With a family trust fund the more you divide the value of property, or money amongst the beneficiaries the less likely it is to attract a large tax bill. If distributed in a tax savvy manner, by using the marginal tax rate to divide amongst the number of beneficiaries you might have, it could be reduced to zero. In addition, it also assists in helping your family accumulate wealth quicker. You could give up to $416 each year to children below the age of 18 years. Furthermore, if the property has been held in the trust for more than a year you get to pay 50% capital gains tax.

Cost effective

We all know the adage, “It takes money to make money,” and this couldn't have summed up the meaning of family trusts. This is in a cost-effective sense. Establishing a trust fund doesn’t take much money when you look at the long -term returns.

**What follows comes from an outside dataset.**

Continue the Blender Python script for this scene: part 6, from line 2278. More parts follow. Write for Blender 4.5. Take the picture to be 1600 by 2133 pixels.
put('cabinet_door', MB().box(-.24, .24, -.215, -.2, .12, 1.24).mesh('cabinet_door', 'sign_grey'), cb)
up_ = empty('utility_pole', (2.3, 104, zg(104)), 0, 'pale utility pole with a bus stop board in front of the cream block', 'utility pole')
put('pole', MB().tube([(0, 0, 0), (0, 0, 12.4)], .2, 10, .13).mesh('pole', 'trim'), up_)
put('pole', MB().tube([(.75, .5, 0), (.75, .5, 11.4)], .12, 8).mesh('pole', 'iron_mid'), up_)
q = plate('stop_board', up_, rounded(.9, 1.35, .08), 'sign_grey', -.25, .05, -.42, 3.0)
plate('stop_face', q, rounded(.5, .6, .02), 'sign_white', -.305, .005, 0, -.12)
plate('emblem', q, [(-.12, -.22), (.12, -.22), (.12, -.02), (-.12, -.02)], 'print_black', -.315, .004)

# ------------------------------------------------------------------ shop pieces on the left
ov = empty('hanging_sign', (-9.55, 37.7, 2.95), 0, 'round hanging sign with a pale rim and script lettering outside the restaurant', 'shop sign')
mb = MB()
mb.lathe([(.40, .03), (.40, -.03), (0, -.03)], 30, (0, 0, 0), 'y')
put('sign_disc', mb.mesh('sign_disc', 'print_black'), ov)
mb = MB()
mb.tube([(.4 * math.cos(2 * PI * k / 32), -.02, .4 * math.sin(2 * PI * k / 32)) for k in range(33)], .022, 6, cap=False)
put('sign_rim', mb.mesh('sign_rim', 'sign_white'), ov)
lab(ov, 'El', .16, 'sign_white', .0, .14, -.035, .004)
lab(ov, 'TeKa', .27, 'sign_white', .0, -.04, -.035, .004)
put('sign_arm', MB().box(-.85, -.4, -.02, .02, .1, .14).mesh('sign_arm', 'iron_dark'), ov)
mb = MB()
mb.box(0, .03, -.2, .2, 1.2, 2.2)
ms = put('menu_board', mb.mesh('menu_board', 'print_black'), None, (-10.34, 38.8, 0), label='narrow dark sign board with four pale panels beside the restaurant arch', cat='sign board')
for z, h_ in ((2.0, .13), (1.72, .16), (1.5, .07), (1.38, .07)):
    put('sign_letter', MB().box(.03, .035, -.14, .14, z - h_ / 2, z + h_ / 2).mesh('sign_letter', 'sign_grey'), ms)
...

Setting up a trust fund generally costs between $100 and $700 depending on which state you are doing it in. The same goes with accounting fees which vary between $500 and $2,000 year by year.

Retirement boosting

A trust can provide long term accumulation of wealth and tax benefits. What this means for you is that when you combine the accumulation of funds in both your superfund, and trust can make for a comfy retirement. The perks of a trust are that you can access your funds anytime, allowing for an early retirement before the money in your superfund is released.

Generational wealth

This is kind of a no brainer. Investment such as property which have been secured in the family trust can be passed on from one generation to the next. The advantage is that it will never incur any stamp duty, or other expenses. Having a trust deed governs what will happen to the shares of each beneficiary in the event of death. You can stress less over a Game of Thrones succession among the family in terms of who is next in line to own the property.

A family trust can assist in saving on taxes when it comes to your investment property, and leave your loved ones with some money in their pockets. It’s always best to speak to a professional financial advisor who can advise you on what steps to take next to maximise your investments.